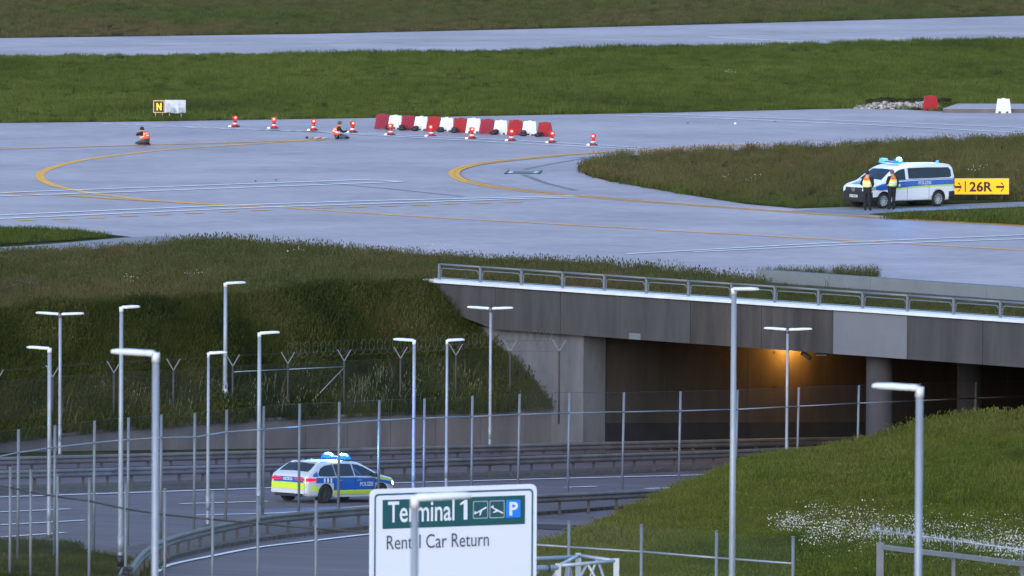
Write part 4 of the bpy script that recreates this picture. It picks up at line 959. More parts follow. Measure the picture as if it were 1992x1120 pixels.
# ------------------------------------------------------------------ airfield signs
b = P(309, 231); o = empty('taxiway_sign', b); tag(o, 'small black taxiway sign with a lit yellow letter N', 'sign')
zc = D(309, 207, b.y).z; hw = .29; hh = .32
mb = MB(); mb.box((0, 0, zc), (hw * 2, .12, hh * 2)); mb.build('frame', M['amber_edge'], o)
mb = MB(); mb.box((0, -.065, zc), (hw * 2 - .08, .012, hh * 2 - .08)); mb.build('face', M['black'], o)
mb = MB(); text_on(mb, 'N', Vector((-.115, -.076, zc - .19)), (1, 0, 0), (0, 0, 1), .25, .38, 0, .035); mb.build('letter', M['amber_text'], o)
for s in (-1, 1):
    mb = MB(); mb.tube([(s * .18, 0, -.1), (s * .18, 0, zc - hh)], .025, 6); mb.build('leg', M['galv'], o)
b = P(341, 232); o = empty('covered_sign', b); tag(o, 'airfield sign wrapped in white plastic sheeting right of the black sign', 'sign'); z0 = D(341, 219, b.y).z; z1 = D(341, 194, b.y).z
mb = MB(); n_ = 12; vs = []; rows = 6
for j in range(rows + 1):
    for i in range(n_ + 1):
        u_, v_ = i / n_, j / rows; x = (u_ - .5) * 1.08; z = z0 + (z1 - z0) * v_ + (.03 * math.sin(u_ * 9) if j == 0 else 0) - (.06 * max(0, u_ - .3) if j == rows else 0)
        y = -.14 - .05 * math.sin(u_ * 11 + v_ * 5) * (1 - v_) - .03 * math.sin(u_ * 23) * (1 - v_); vs.append((x, y * (.75 if j == rows else 1), z))
fs = [(j * (n_ + 1) + i, j * (n_ + 1) + i + 1, (j + 1) * (n_ + 1) + i + 1, (j + 1) * (n_ + 1) + i) for j in range(rows) for i in range(n_)]; mb.add(vs, fs, 0, True)
mb.box((0, .02, (z0 + z1) / 2), (1.07, .2, z1 - z0 - .02)); mb.build('sheeting', M['sheeting'], o)
for x in (-.14, .30):
    mb = MB(); mb.box((x, -.185, z0 + .16), (.22, .02, .22)); mb.build('patch', M['galv'], o)
for s in (-1, 1):
    mb = MB(); mb.tube([(s * .3, 0, -.1), (s * .3, 0, z0 + .1)], .03, 6); mb.build('leg', M['galv'], o)
    mb = MB(); mb.box((s * .3, 0, .03), (.34, .3, .05)); mb.build('foot_plate', M['wall_light'], o)
b = P(1900, 391); o = empty('runway_sign', b); tag(o, 'long lit amber runway sign reading 26R with black arrows beside the van', 'sign')
zb = D(1905, 378, b.y).z; zt = D(1905, 347, b.y).z; s_ = F / b.y; xr = (1964 - 1900) / s_; xl = (1836 - 1900) / s_; o.rotation_euler.z = math.radians(9)
mb = MB(); mb.box(((xl + xr) / 2, .08, (zb + zt) / 2), (xr - xl, .16, zt - zb)); mb.build('housing', M['amber_edge'], o)
mb = MB(); mb.box(((xl + xr) / 2, -.006, (zb + zt) / 2), (xr - xl - .06, .012, zt - zb - .06)); mb.build('face', M['amber_sign'], o)
H = zt - zb
def sx(px): return (px - 1900) / s_
mb = MB(); text_on(mb, '26R', Vector((sx(1885), -.020, zb + H * .17)), (1, 0, 0), (0, 0, 1), sx(1931) - sx(1885), H * .64, 0, .03); mb.build('lettering', M['black'], o)
mb = MB(); mb.box((sx(1877), -.020, zb + H * .5), (.05, .006, H * .68)); mb.build('bar', M['black'], o)
for a, b2 in ((1855, 1870), (1938, 1955)):
    mb = MB(); x0, x1 = sx(a), sx(b2); zc = zb + H * .47; t = .05
    mb.prism([(x0, zc - t), (x1 - .05, zc - t), (x1 - .22, zc - .20), (x1 - .12, zc - .20), (x1, zc), (x1 - .12, zc + .20), (x1 - .22, zc + .20), (x1 - .05, zc + t), (x0, zc + t)], (0, -.024, 0), (1, 0, 0), (0, 0, 1), (0, 1, 0), .006); mb.build('arrow', M['black'], o)
for x in (xl + .3, (xl + xr) / 2, xr - .3):
    mb = MB(); mb.tube([(x, .08, -.1), (x, .08, zb)], .035, 6); mb.build('leg', M['galv_dark'], o)

# ------------------------------------------------------------------ barriers, cones
def barrier_mesh():
    mb = MB(); lv = [(0.0, .415, .22), (.10, .41, .215), (.12, .40, .20), (.42, .365, .14), (.70, .325, .085), (.75, .31, .07)]
    vs = []
    for z, x, y in lv: vs += [(-x, -y, z), (x, -y, z), (x, y, z), (-x, y, z)]
    fs = [(i * 4 + j, i * 4 + (j + 1) % 4, i * 4 + 4 + (j + 1) % 4, i * 4 + 4 + j) for i in range(len(lv) - 1) for j in range(4)] + [(3, 2, 1, 0), tuple(len(vs) - 4 + j for j in range(4))]
    mb.add(vs, fs)
    for k in range(-3, 4):
        x = k * .088
        for sy in (-1, 1): mb.bar((x * 1.05, sy * .205, .14), (x * .92, sy * .098, .66), .038, .03, up=Vector((0, sy, 0)))
    mb.box((0, 0, .76), (.2, .09, .05)); return mb
def slot_mesh():
    mb = MB(); mb.box((0, -.219, .05), (.13, .02, .09)); return mb.mesh('forklift_slot', M['black'])
bm_ = {k: barrier_mesh().mesh('barrier_shell', M[k]) for k in ('red_plastic', 'magenta_plastic', 'white_plastic')}; sm_ = slot_mesh()
cap_m = MB().tube([(0, 0, .775), (0, 0, .81)], .045, 8).mesh('filler_cap', M['black'])
def barrier(px, py, key, label, rz, group='plastic barriers on the taxiway', sc=1.0):
    o = empty('traffic_barrier', P(px, py) + Vector((0, 0, .012)), rz); o.scale = (sc, sc, sc); tag(o, label, 'barrier', group); link('barrier_shell', bm_[key], o)
    for x in (-.2, .2): q = link('forklift_slot', sm_, o); q.location = (x, 0, 0)
    q = link('filler_cap', cap_m, o); q.location = (.12, 0, -.03); return o
xs = [745, 770, 795, 820, 845, 870, 896, 922, 948, 975, 1003, 1031, 1060]
rowdir = P(1060, 265) - P(745, 250); rz = math.radians(-14)
words = ['first', 'second', 'third', 'fourth', 'fifth', 'sixth', 'seventh', 'eighth', 'ninth', 'tenth', 'eleventh', 'twelfth', 'last']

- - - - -

◆ **SHORT PROBLEM**
Retype the whole listing exactly and leave the pictures out.

◆ **SOLUTION TO THIS EXERCISE**
Write part 4 of the bpy script that recreates this picture. It picks up at line 959. More parts follow. Measure the picture as if it were 1992x1120 pixels.
# ------------------------------------------------------------------ airfield signs
b = P(309, 231); o = empty('taxiway_sign', b); tag(o, 'small black taxiway sign with a lit yellow letter N', 'sign')
zc = D(309, 207, b.y).z; hw = .29; hh = .32
mb = MB(); mb.box((0, 0, zc), (hw * 2, .12, hh * 2)); mb.build('frame', M['amber_edge'], o)
mb = MB(); mb.box((0, -.065, zc), (hw * 2 - .08, .012, hh * 2 - .08)); mb.build('face', M['black'], o)
mb = MB(); text_on(mb, 'N', Vector((-.115, -.076, zc - .19)), (1, 0, 0), (0, 0, 1), .25, .38, 0, .035); mb.build('letter', M['amber_text'], o)
for s in (-1, 1):
    mb = MB(); mb.tube([(s * .18, 0, -.1), (s * .18, 0, zc - hh)], .025, 6); mb.build('leg', M['galv'], o)
b = P(341, 232); o = empty('covered_sign', b); tag(o, 'airfield sign wrapped in white plastic sheeting right of the black sign', 'sign'); z0 = D(341, 219, b.y).z; z1 = D(341, 194, b.y).z
mb = MB(); n_ = 12; vs = []; rows = 6
for j in range(rows + 1):
    for i in range(n_ + 1):
        u_, v_ = i / n_, j / rows; x = (u_ - .5) * 1.08; z = z0 + (z1 - z0) * v_ + (.03 * math.sin(u_ * 9) if j == 0 else 0) - (.06 * max(0, u_ - .3) if j == rows else 0)
        y = -.14 - .05 * math.sin(u_ * 11 + v_ * 5) * (1 - v_) - .03 * math.sin(u_ * 23) * (1 - v_); vs.append((x, y * (.75 if j == rows else 1), z))
fs = [(j * (n_ + 1) + i, j * (n_ + 1) + i + 1, (j + 1) * (n_ + 1) + i + 1, (j + 1) * (n_ + 1) + i) for j in range(rows) for i in range(n_)]; mb.add(vs, fs, 0, True)
mb.box((0, .02, (z0 + z1) / 2), (1.07, .2, z1 - z0 - .02)); mb.build('sheeting', M['sheeting'], o)
for x in (-.14, .30):
    mb = MB(); mb.box((x, -.185, z0 + .16), (.22, .02, .22)); mb.build('patch', M['galv'], o)
for s in (-1, 1):
    mb = MB(); mb.tube([(s * .3, 0, -.1), (s * .3, 0, z0 + .1)], .03, 6); mb.build('leg', M['galv'], o)
    mb = MB(); mb.box((s * .3, 0, .03), (.34, .3, .05)); mb.build('foot_plate', M['wall_light'], o)
b = P(1900, 391); o = empty('runway_sign', b); tag(o, 'long lit amber runway sign reading 26R with black arrows beside the van', 'sign')
zb = D(1905, 378, b.y).z; zt = D(1905, 347, b.y).z; s_ = F / b.y; xr = (1964 - 1900) / s_; xl = (1836 - 1900) / s_; o.rotation_euler.z = math.radians(9)
mb = MB(); mb.box(((xl + xr) / 2, .08, (zb + zt) / 2), (xr - xl, .16, zt - zb)); mb.build('housing', M['amber_edge'], o)
mb = MB(); mb.box(((xl + xr) / 2, -.006, (zb + zt) / 2), (xr - xl - .06, .012, zt - zb - .06)); mb.build('face', M['amber_sign'], o)
H = zt - zb
def sx(px): return (px - 1900) / s_
mb = MB(); text_on(mb, '26R', Vector((sx(1885), -.020, zb + H * .17)), (1, 0, 0), (0, 0, 1), sx(1931) - sx(1885), H * .64, 0, .03); mb.build('lettering', M['black'], o)
mb = MB(); mb.box((sx(1877), -.020, zb + H * .5), (.05, .006, H * .68)); mb.build('bar', M['black'], o)
for a, b2 in ((1855, 1870), (1938, 1955)):
    mb = MB(); x0, x1 = sx(a), sx(b2); zc = zb + H * .47; t = .05
    mb.prism([(x0, zc - t), (x1 - .05, zc - t), (x1 - .22, zc - .20), (x1 - .12, zc - .20), (x1, zc), (x1 - .12, zc + .20), (x1 - .22, zc + .20), (x1 - .05, zc + t), (x0, zc + t)], (0, -.024, 0), (1, 0, 0), (0, 0, 1), (0, 1, 0), .006); mb.build('arrow', M['black'], o)
for x in (xl + .3, (xl + xr) / 2, xr - .3):
    mb = MB(); mb.tube([(x, .08, -.1), (x, .08, zb)], .035, 6); mb.build('leg', M['galv_dark'], o)

# ------------------------------------------------------------------ barriers, cones
def barrier_mesh():
    mb = MB(); lv = [(0.0, .415, .22), (.10, .41, .215), (.12, .40, .20), (.42, .365, .14), (.70, .325, .085), (.75, .31, .07)]
    vs = []
    for z, x, y in lv: vs += [(-x, -y, z), (x, -y, z), (x, y, z), (-x, y, z)]
    fs = [(i * 4 + j, i * 4 + (j + 1) % 4, i * 4 + 4 + (j + 1) % 4, i * 4 + 4 + j) for i in range(len(lv) - 1) for j in range(4)] + [(3, 2, 1, 0), tuple(len(vs) - 4 + j for j in range(4))]
    mb.add(vs, fs)
    for k in range(-3, 4):
        x = k * .088
        for sy in (-1, 1): mb.bar((x * 1.05, sy * .205, .14), (x * .92, sy * .098, .66), .038, .03, up=Vector((0, sy, 0)))
    mb.box((0, 0, .76), (.2, .09, .05)); return mb
def slot_mesh():
    mb = MB(); mb.box((0, -.219, .05), (.13, .02, .09)); return mb.mesh('forklift_slot', M['black'])
bm_ = {k: barrier_mesh().mesh('barrier_shell', M[k]) for k in ('red_plastic', 'magenta_plastic', 'white_plastic')}; sm_ = slot_mesh()
cap_m = MB().tube([(0, 0, .775), (0, 0, .81)], .045, 8).mesh('filler_cap', M['black'])
def barrier(px, py, key, label, rz, group='plastic barriers on the taxiway', sc=1.0):
    o = empty('traffic_barrier', P(px, py) + Vector((0, 0, .012)), rz); o.scale = (sc, sc, sc); tag(o, label, 'barrier', group); link('barrier_shell', bm_[key], o)
    for x in (-.2, .2): q = link('forklift_slot', sm_, o); q.location = (x, 0, 0)
    q = link('filler_cap', cap_m, o); q.location = (.12, 0, -.03); return o
xs = [745, 770, 795, 820, 845, 870, 896, 922, 948, 975, 1003, 1031, 1060]
rowdir = P(1060, 265) - P(745, 250); rz = math.radians(-14)
words = ['first', 'second', 'third', 'fourth', 'fifth', 'sixth', 'seventh', 'eighth', 'ninth', 'tenth', 'eleventh', 'twelfth', 'last']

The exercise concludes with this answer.